Cependant, impossible d’échapper aux statistiques en vivant sur l’archipel. Des milliers de secousses chaque année. La plupart imperceptibles pour l’homme.
Dur retour à la réalité
Le premier, notable, que nous expérimentons nous cueille aux premiers jours dans notre nouvelle maison. Nous réalisons à peine ce qu’il se passe que c’est déjà fini.
Encore jet-laggés, nous sursautons à la sonnerie stridente de nos mobiles qui s’affolent en choeur. Tous les réseaux nippons diffusent en effet une alerte à quelques secondes – on ne peut pas faire plus- d’un séisme important. Évidemment, le temps de pester contre la sonnerie insupportable, de trouver son téléphone et de se sentir vaguement rouler comme sur un matelas d’eau... les vibrations sont passées.
Les enfants, en communication permanente avec les copains du voisinage, confirment qu’il y a bien une secousse plus loin, ressentie jusque chez nous. Nous qui comptions sur l’instinct animal pour nous prévenir d’une catastrophe : notre Jack Russel continue de chercher sa balle dans les buissons avec une indifférence consternante à ce qui s’est passé sous ses pattes...
La seconde expérience sera plus vivace. Nous dormons -encore !- à moitié quand un silence absolu se fait autour de la maison, suivi d’un coup de vent, puis ce grondement sourd, un bruit qu’on ne connaît pas, qu’on ne peut comparer à rien. Et une peur primale en le ressentant au fond de nos tripes. Cette fois, le chien terrorisé manque de faire tomber mon mari et vient se loger sous la couette où je suis moi-même cachée, une stratégie qui heureusement ne figure dans aucun guide.
La petite se pelotonne avec nous, notre grande descend en râlant et cherche un coupable parce que ses livres – merveilleux égocentrisme de l’adolescence - sont tombés de son étagère. Les bips rassurants des messages des voisins et amis remplacent peu à peu le son strident de l’alerte au tremblement de terre.

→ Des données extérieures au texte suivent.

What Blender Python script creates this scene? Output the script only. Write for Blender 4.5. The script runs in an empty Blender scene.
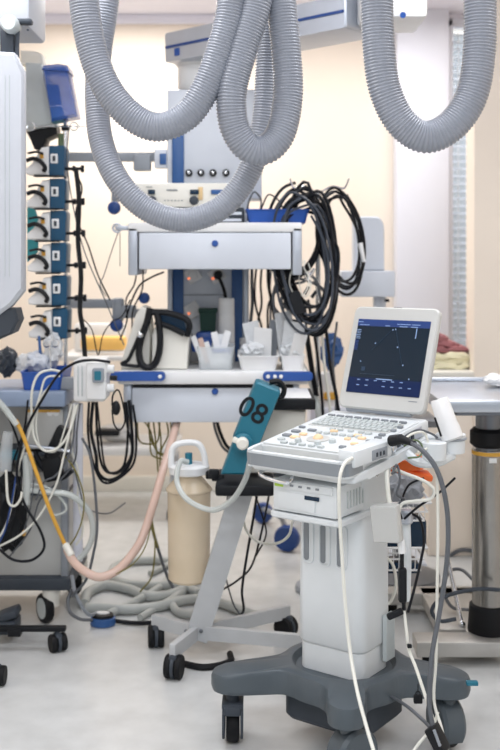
import bpy, bmesh, math, random
from mathutils import Vector, Matrix
random.seed(7)
scene = bpy.context.scene
COL = scene.collection
# ------------------------------------------------------------------ camera, light, exposure
EYE = 1.5; F = 1042.0; HX = 250.0; HY = 258.0
cam = bpy.data.objects.new('camera', bpy.data.cameras.new('camera')); COL.objects.link(cam)
cam.data.sensor_fit = 'VERTICAL'; cam.data.sensor_height = 36; cam.data.lens = 36*F/750
cam.data.sensor_width = 24
cam.data.shift_y = -(375-HY)/750
cam.location = (0, 0, EYE); cam.rotation_euler = (math.pi/2, 0, 0)
cam.data.dof.use_dof = True; cam.data.dof.focus_distance = 3.15; cam.data.dof.aperture_fstop = 2.6
cam.data.clip_start = .05
scene.camera = cam
scene.view_settings.view_transform = 'Standard'; scene.view_settings.look = 'None'
scene.view_settings.gamma = 1; scene.view_settings.exposure = 0.0
w = bpy.data.worlds.new('world'); scene.world = w; w.use_nodes = True
bg = w.node_tree.nodes['Background']; bg.inputs[0].default_value = (.86, .93, 1, 1); bg.inputs[1].default_value = 0.62
def area(name, loc, size, power, color=(1, 1, 1), rot=(0, 0, 0), sy=None):
    l = bpy.data.lights.new(name, 'AREA'); l.energy = power; l.color = color; l.size = size
    if sy: l.shape = 'RECTANGLE'; l.size_y = sy
    o = bpy.data.objects.new(name, l); COL.objects.link(o); o.location = loc; o.rotation_euler = rot
    return o
area('ceiling_or_fill_lamp', (-.75, 5.9, 3.0), .9, 36, (1, .97, .93), sy=.5)
area('ceiling_or_fill_lamp', (.9, 5.7, 3.0), .9, 19, (1, .97, .94), sy=.5)
area('ceiling_or_fill_lamp', (-.9, 3.2, 3.0), 1.2, 29, (.97, .98, 1), sy=.6)
area('ceiling_or_fill_lamp', (.9, 3.3, 3.0), 1.2, 29, (.97, .98, 1), sy=.6)
area('ceiling_or_fill_lamp', (0, 1.0, 3.0), 1.2, 36, (.97, .98, 1), sy=.6)
area('ceiling_or_fill_lamp', (-.3, -.4, 2.9), 1.4, 30, (.96, .98, 1), rot=(math.radians(62), 0, 0), sy=.5)  # added front fill behind the camera, tilted forward to lighten the shelves

area('window_daylight', ((465-HX)*6.7/F, 7.1, 2.4), .5, 14, (.8, .9, 1), rot=(math.radians(-75), 0, 0), sy=1.6)
# ------------------------------------------------------------------ helpers
def P(px, py, Y): return Vector(((px-HX)*Y/F, Y, EYE+(HY-py)*Y/F))
def lin(c): return tuple(((v/12.92) if v <= .04045 else ((v+.055)/1.055)**2.4) for v in c)
MATS = {}
def mat(name, rgb, rough=.5, metal=0, noise=.03, scale=12, trans=0, alpha=1, emit=0, bump=0, coat=0):
    m = bpy.data.materials.new(name); m.use_nodes = True; nt = m.node_tree; b = nt.nodes['Principled BSDF']
    c = lin([v/255 for v in rgb])
    b.inputs['Roughness'].default_value = rough; b.inputs['Metallic'].default_value = metal
    tc = nt.nodes.new('ShaderNodeTexCoord'); nz = nt.nodes.new('ShaderNodeTexNoise'); nz.inputs['Scale'].default_value = scale
    nz.inputs['Detail'].default_value = 4
    nt.links.new(tc.outputs['Object'], nz.inputs['Vector'])
    cr = nt.nodes.new('ShaderNodeValToRGB')
    cr.color_ramp.elements[0].position = .3; cr.color_ramp.elements[1].position = .7
    cr.color_ramp.elements[0].color = (*[max(0, v*(1-noise*2)) for v in c], 1)
    cr.color_ramp.elements[1].color = (*[min(1, v*(1+noise)) for v in c], 1)
    nt.links.new(nz.outputs['Fac'], cr.inputs['Fac']); nt.links.new(cr.outputs['Color'], b.inputs['Base Color'])
    if max(rgb) < 90 and not metal: b.inputs['Specular IOR Level'].default_value = .22
    if trans: b.inputs['Transmission Weight'].default_value = trans
    if alpha < 1: b.inputs['Alpha'].default_value = alpha
    if coat: b.inputs['Coat Weight'].default_value = coat
    if emit:
        b.inputs['Emission Strength'].default_value = emit; b.inputs['Emission Color'].default_value = (*c, 1)
    if bump:
        bp = nt.nodes.new('ShaderNodeBump'); bp.inputs['Strength'].default_value = bump; bp.inputs['Distance'].default_value = .01
        nt.links.new(nz.outputs['Fac'], bp.inputs['Height']); nt.links.new(bp.outputs['Normal'], b.inputs['Normal'])
    MATS[name] = m; return m
mat('wall', (239, 228, 215), .8, noise=.012, scale=2)
mat('wall_white', (220, 223, 234), .7, noise=.01, scale=2)
mat('ceiling', (236, 236, 248), .9, noise=.01, scale=2)
mat('floor', (204, 206, 206), .22, noise=.05, scale=9)
mat('white', (228, 229, 230), .4, noise=.015)
mat('warm_white', (226, 224, 216), .4, noise=.015)
mat('mon_white', (188, 192, 200), .5, noise=.01)
mat('us_white', (214, 219, 222), .38, noise=.012)
mat('band_grey', (142, 149, 156), .38, .35)
mat('recess_shade', (176, 166, 148), .6)  # handle floor, darker and warmer: shading of the opening put into its colour
mat('us_lid', (190, 191, 189), .4, noise=.012)
mat('pale_blue', (208, 214, 224), .35, noise=.012)
mat('steel', (190, 195, 203), .3, .85, noise=.02)
mat('alu', (190, 196, 206), .38, .6, noise=.02)
mat('chrome', (225, 228, 232), .14, 1, noise=.01)
mat('dark_steel', (120, 124, 130), .35, .8)
mat('base_steel', (186, 184, 180), .45, .6, noise=.05)
mat('brushed', (160, 157, 152), .26, .9, noise=.05)
mat('grey', (146, 152, 160), .45)
mat('stand_grey', (182, 185, 188), .42)
mat('hose_floor', (172, 176, 174), .5)
mat('hose', (147, 152, 163), .3, noise=.02)
mat('base_grey', (76, 85, 92), .42, noise=.02)
mat('dark_grey', (64, 70, 78), .5)
mat('black', (24, 26, 30), .45)
mat('rubber', (20, 21, 24), .6)
mat('cable_black', (16, 19, 26), .4)
mat('coil_grey', (62, 68, 78), .35)
mat('cable_grey', (88, 92, 98), .45)
mat('cable_white', (222, 222, 214), .4)
mat('tube_clear', (206, 212, 210), .25, alpha=.75)
mat('cable_olive', (120, 112, 48), .5)
mat('slate_blue', (140, 156, 182), .4)
mat('blue', (36, 80, 156), .4)
mat('strip_blue', (44, 88, 146), .4)
mat('tray_blue', (32, 84, 172), .4)
mat('deep_blue', (28, 66, 132), .4)
mat('pump_teal', (18, 72, 104), .4)
mat('teal', (24, 108, 130), .45, noise=.04, scale=6)
mat('teal_cloth', (60, 150, 160), .8)
mat('clear_blue', (58, 96, 176), .15, alpha=.72, noise=.1, scale=9)
mat('clear', (226, 232, 236), .12, alpha=.38)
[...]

L’Homme se douche et se rase comme si de rien n’était, assurant qu’il doit absolument se rendre au bureau pour une conférence de presse qui n’a rien à voir avec le séisme. Mal lui en prend d’abandonner sa petite famille. Il savoure certes une autoroute pour lui tout seul, comprenant après coup que les indications clignotantes affichent le message suivant : « Vous avancez à vos risques périls après le séisme... » « Vous avancez à vos risques périls après le séisme... ». Arrivé à son travail, aucun journaliste n’est au rendez-vous : d’abord parce que la secousse d’Osaka prend le pas sur tout le reste, ensuite parce que les transports s’arrêtent automatiquement, enfin, en cas de séisme, la consigne nationale est de... rester chez soi.
Quant à nous, à Kobe, nous reprenons nos esprits, devant la télé qui diffuse en boucle les fameuses images qui tremblotent près de l’épicentre. Nous nous réconfortons les uns et les autres. Certaines ont l’impression d’avoir bu cent expresso à la suite tellement l’expérience les a secouées. D’autres, comme moi, sont sonnées. Beaucoup ont peur.

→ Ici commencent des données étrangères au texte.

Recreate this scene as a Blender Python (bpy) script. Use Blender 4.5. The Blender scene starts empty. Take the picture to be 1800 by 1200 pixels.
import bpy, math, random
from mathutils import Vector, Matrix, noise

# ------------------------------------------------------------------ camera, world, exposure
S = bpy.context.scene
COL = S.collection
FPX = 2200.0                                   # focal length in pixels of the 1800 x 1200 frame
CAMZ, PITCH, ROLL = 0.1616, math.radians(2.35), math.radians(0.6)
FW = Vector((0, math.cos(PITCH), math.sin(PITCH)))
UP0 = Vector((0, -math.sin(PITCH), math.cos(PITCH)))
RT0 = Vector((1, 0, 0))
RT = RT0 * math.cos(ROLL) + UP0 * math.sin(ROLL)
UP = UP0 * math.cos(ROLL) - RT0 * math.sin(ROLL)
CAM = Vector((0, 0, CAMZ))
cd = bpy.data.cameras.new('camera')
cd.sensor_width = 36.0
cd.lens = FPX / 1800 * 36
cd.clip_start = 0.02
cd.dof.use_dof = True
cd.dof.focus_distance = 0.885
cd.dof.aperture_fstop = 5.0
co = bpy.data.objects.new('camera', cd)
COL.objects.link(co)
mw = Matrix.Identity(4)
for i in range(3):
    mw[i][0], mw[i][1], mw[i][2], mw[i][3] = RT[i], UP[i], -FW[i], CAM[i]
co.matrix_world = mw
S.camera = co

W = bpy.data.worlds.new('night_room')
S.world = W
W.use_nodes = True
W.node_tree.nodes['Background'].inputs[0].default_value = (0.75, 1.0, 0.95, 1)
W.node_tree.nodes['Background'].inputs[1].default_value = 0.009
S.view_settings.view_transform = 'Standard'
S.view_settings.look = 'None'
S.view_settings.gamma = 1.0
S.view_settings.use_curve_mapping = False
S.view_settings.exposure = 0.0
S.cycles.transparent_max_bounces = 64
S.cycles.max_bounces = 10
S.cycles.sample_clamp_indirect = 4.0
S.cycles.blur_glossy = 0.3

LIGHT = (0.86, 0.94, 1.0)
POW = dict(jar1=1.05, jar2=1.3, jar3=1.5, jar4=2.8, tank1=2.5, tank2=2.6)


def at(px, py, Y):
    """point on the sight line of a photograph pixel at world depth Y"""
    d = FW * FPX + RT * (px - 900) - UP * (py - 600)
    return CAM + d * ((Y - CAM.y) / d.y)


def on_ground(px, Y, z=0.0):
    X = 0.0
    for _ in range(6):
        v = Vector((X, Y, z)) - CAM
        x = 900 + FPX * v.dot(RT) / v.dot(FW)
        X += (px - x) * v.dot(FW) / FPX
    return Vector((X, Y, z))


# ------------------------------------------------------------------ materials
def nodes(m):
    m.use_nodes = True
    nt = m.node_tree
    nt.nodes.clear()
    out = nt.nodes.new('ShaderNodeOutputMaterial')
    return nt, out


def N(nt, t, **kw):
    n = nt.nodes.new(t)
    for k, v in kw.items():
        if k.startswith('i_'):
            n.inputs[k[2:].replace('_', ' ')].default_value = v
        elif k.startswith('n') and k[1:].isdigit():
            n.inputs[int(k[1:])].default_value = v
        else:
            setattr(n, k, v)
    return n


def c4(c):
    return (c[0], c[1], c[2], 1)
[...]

L’après-midi venu, je décide de me confronter à cette bonne vieille terre dont on oublie à force de vivre dans l’hexagone qu’elle est une matière vivante, qu’elle bouge, respire, tousse... bruyamment et violemment.

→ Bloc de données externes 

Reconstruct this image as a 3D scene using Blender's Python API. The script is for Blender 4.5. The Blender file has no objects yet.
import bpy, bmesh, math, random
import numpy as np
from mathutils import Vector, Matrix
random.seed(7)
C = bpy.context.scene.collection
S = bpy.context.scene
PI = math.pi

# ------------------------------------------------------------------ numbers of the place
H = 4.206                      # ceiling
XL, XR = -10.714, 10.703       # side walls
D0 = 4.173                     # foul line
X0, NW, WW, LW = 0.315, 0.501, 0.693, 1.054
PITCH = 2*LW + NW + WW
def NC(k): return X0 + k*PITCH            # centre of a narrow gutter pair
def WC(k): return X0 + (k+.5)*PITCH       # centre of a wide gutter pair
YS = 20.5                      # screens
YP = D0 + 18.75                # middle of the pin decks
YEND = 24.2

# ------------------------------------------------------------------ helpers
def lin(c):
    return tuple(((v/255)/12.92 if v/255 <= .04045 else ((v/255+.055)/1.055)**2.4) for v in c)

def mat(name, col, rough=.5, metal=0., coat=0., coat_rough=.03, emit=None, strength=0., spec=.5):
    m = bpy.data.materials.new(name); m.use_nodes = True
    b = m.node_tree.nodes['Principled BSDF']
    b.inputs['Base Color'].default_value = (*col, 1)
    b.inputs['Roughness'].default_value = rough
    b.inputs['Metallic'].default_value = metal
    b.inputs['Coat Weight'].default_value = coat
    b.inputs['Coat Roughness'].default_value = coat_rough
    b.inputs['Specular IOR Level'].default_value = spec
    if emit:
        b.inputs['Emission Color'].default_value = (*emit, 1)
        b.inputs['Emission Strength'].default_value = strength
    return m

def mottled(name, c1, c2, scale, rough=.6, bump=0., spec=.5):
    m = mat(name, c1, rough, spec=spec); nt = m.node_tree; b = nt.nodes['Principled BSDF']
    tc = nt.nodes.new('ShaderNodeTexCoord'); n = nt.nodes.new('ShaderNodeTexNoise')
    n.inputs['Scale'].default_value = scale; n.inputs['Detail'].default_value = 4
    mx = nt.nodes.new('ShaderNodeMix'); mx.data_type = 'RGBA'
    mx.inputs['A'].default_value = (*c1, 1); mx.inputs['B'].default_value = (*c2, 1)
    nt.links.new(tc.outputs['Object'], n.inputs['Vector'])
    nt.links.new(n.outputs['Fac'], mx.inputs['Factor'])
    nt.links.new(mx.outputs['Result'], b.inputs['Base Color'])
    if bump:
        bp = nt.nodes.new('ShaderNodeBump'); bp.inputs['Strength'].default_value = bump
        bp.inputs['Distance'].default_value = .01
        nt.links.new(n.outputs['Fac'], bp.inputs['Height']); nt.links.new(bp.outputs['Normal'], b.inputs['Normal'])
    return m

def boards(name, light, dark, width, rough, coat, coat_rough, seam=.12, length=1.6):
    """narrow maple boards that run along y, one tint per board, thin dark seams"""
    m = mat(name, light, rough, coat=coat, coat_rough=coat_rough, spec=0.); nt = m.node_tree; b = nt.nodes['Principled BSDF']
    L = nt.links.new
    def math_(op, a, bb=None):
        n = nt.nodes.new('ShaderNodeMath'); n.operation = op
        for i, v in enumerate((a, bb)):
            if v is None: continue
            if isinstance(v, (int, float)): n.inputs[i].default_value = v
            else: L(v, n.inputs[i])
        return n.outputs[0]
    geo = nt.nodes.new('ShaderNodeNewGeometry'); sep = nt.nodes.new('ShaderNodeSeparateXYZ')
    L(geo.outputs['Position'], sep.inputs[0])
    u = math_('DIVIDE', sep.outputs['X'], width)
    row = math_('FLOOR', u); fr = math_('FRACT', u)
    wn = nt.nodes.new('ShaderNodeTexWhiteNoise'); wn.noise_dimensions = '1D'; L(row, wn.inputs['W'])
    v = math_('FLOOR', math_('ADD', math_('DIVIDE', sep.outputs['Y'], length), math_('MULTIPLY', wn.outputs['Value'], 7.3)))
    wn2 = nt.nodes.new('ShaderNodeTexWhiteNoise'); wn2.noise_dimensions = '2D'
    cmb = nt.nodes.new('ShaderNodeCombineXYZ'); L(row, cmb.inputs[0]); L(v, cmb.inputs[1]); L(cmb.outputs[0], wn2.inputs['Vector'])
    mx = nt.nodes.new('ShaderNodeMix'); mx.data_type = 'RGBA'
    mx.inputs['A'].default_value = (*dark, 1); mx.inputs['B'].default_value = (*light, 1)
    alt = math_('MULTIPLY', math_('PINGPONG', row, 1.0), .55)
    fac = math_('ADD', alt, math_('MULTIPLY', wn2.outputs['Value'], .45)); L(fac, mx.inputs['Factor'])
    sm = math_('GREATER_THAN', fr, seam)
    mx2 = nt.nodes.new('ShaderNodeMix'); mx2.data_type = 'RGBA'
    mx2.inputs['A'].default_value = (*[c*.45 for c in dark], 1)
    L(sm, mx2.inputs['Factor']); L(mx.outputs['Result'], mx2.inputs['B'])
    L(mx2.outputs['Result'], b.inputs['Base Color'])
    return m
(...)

Je rejoins ma fameuse rivière, écouteurs sur les oreilles, et je cours.
Carpe diem
Je ne vois que cette solution, sentir battre mon cœur, épouser le sol avec mes pieds, m’appuyer sur le plancher des vaches pour reprendre le cours de notre vie. Et si ça re-tremble... ? Je verrai bien.
Les endorphines font leurs effets. D’autres comme moi, courent ou marchent le long de l’eau.
Les Japonais ne dansent pas sur un volcan : ils vivent sur une ceinture de feu. Ils n’ont pas le choix. Ils savent leurs îles exposés aux colères de l’océan et du sol. Certains pensent que leur pays s’évanouira un jour comme une estampe, on appelle cela l’Ikuyo, la conscience d’un monde flou, fragile, incertain. Vivent-ils chaque jour comme le dernier ? Je n’irai pas jusque-là, mais la nature féroce a certainement forgé un « carpe diem » nippon.